Considering it takes a whole paragraph to explain the origins of a dude with as silly a name as "Cable," he was never really going to fit in easily with the rest of the more serious X-Men movie franchise. But bringing him to the big screen by way of Deadpool, allowing his ultra-serious attitude (and nonsensical origin) to be played for laughs, is a brilliant move. Even better is the fact that the duo even starred in a fan-favorite comic series called, quite aptly, Cable & Deadpool. There's plenty of material to work with here.

Open the floodgates

Bringing Cable into the X-Men universe means that all bets are off in terms of what other characters might show up next. Despite their serious themes, the X-Men comic books have no shortage of asinine characters and stories that can be mined for comic gold in the future. There are ridiculous characters like Cypher, a mutant whose only power is his ability to learn languages, or Strong Guy (pictured here), a hero who is, um, a strong guy. It'll still be dependent on making things work with Cable, but considering how well the filmmakers managed to pull of Deadpool, it sure looks like 20th Century Fox is going to really start mining its X-Men license hard.
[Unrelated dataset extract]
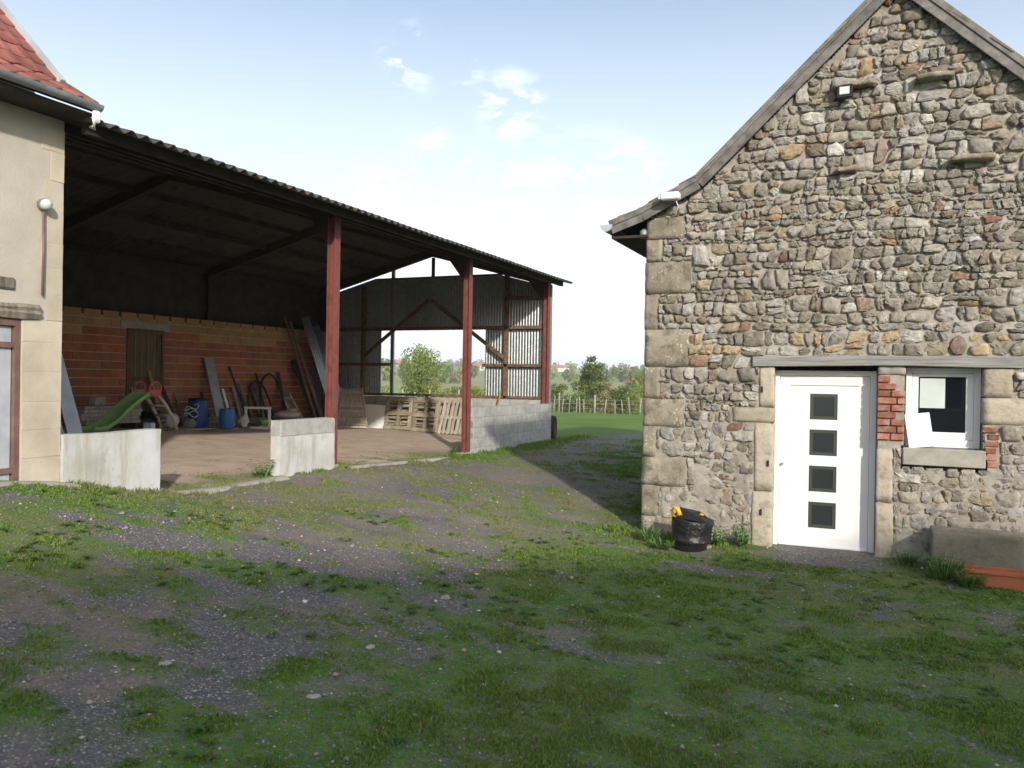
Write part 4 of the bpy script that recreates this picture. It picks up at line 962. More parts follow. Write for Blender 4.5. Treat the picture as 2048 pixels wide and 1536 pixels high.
# ------------------------------------------------------------------ farmhouse behind the camera that shades the foreground
fa, fb_ = Vector((2.6, -11.2)), Vector((11.1, -3.4)); fdv = (fb_-fa).normalized(); fnv = Vector((-fdv.y, fdv.x)); flen = (fb_-fa).length
fh = empty('farmhouse', (fa.x, fa.y, 0), math.atan2(fdv.y, fdv.x), 'rendered farmhouse behind the viewpoint that shades the foreground', 'house')
MB().box((0, -2.7, -.5), (flen, 2.7, 5.0)).build('wall', M['gable_render'], fh)
MB().prism([(-2.95, 4.9), (0, 7.35), (2.95, 4.9), (2.95, 5.05), (0, 7.5), (-2.95, 5.05)], (-.2, flen+.2), Matrix.Rotation(-math.pi/2, 4, 'Z')).build('roof', M['tile_red'], fh)
for k in range(3): 
    wn_ = MB().box((1.2+k*3.2, 2.69, 1.2), (2.2+k*3.2, 2.74, 2.6)).build('window', M['white_pvc'], fh); MB().box((1.28+k*3.2, 2.735, 1.28), (2.12+k*3.2, 2.75, 2.52)).build('pane', M['window_glass'], wn_)

# ------------------------------------------------------------------ things stored in the barn
def lean(name, a, b, w, th, mat, label, cat, group=None, face=(1, 0, 0)):
    """a board from foot a to top b"""
    mb = MB(); mb.beam((0, 0, 0), Vector(b)-Vector(a), w, th, face, .003); o = mb.build(name, M[mat]); o.location = a
    return tag(o, label, cat, group)
# slide
zs = gz(-12.6, 11); sd = empty('slide', (-12.6, 11.0, zs), 0, 'green plastic children\'s slide with pink handle rings', 'slide')
prof = [(-.95, .05), (-.82, .035), (-.66, .06), (-.46, .17), (-.26, .34), (-.08, .47), (.08, .57), (.22, .645), (.36, .665), (.48, .655)]
vs = []; fs = []
sec = [(-.20, .10), (-.21, .085), (-.185, .0), (-.10, -.012), (0, -.015), (.10, -.012), (.185, .0), (.21, .085), (.20, .10), (.195, .09), (.165, .018), (0, .0), (-.165, .018), (-.195, .09)]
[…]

Marvel Studios and Fox will never work this out

The success of Deadpool, and the post-credits scene's reference of "Sam Jackson in an eyepatch" (a nod to his role as Marvel Studios' Nick Fury), just goes to show that 20th Century Fox has no intention of working within Marvel's established cinematic superhero universe. While Marvel and Sony were able to come to an agreement to bring Spider-Man into the larger Marvel Universe, Deadpool seems like clear proof that Fox doesn't want to play nice at all. The fact that Ryan Reynolds as Deadpool cracks jokes at Fury's expense in the post-credits scene makes it sound like Fox knows that fans want the X-Men to go to Marvel Studios, and that it's just never going to happen.